··· Dataset content ···

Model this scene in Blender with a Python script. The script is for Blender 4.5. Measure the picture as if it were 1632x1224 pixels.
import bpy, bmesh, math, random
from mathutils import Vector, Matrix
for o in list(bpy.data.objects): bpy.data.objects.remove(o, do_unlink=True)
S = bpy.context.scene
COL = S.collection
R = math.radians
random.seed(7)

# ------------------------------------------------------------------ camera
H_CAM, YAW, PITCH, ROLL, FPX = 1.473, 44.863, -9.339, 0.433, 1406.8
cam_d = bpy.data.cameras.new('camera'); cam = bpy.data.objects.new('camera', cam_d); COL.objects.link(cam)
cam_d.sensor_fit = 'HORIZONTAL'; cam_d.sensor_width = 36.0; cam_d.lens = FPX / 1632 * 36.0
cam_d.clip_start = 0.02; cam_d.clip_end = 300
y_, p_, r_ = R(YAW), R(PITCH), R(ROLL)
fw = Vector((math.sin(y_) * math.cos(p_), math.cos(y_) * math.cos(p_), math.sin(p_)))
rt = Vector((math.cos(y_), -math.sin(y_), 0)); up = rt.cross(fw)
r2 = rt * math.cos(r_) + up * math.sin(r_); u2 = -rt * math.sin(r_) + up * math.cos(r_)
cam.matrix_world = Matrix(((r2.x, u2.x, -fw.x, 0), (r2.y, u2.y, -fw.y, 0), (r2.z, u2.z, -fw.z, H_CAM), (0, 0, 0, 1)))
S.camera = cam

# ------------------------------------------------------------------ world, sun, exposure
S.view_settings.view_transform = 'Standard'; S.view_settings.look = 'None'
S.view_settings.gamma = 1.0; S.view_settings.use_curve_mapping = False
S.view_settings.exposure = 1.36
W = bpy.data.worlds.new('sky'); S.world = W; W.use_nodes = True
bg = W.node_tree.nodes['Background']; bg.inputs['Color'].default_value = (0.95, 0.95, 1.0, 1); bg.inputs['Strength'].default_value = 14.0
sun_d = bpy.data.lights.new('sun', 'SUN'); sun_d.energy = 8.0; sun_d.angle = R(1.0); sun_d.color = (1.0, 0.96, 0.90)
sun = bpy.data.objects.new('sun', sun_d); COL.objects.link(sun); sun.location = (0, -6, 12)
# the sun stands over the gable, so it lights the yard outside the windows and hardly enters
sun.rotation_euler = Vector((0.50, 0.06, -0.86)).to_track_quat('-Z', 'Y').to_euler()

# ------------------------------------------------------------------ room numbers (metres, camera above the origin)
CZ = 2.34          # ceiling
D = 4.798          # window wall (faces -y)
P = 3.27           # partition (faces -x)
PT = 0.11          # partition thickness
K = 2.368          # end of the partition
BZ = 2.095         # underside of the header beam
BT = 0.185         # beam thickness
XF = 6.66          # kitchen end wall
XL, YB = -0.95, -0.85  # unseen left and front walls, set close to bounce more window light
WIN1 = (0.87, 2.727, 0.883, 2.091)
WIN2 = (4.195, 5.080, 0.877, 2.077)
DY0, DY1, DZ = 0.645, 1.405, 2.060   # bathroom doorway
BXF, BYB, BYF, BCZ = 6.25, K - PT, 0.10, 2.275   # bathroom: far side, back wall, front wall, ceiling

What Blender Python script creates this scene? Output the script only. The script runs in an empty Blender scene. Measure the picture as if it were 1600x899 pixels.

···

Please copy exactly the lines from the first line of the records above through the line containing "random.seed(7)", including both, and nothing more.

▶ **The solution**:
Model this scene in Blender with a Python script. The script is for Blender 4.5. Measure the picture as if it were 1632x1224 pixels.
import bpy, bmesh, math, random
from mathutils import Vector, Matrix
for o in list(bpy.data.objects): bpy.data.objects.remove(o, do_unlink=True)
S = bpy.context.scene
COL = S.collection
R = math.radians
random.seed(7)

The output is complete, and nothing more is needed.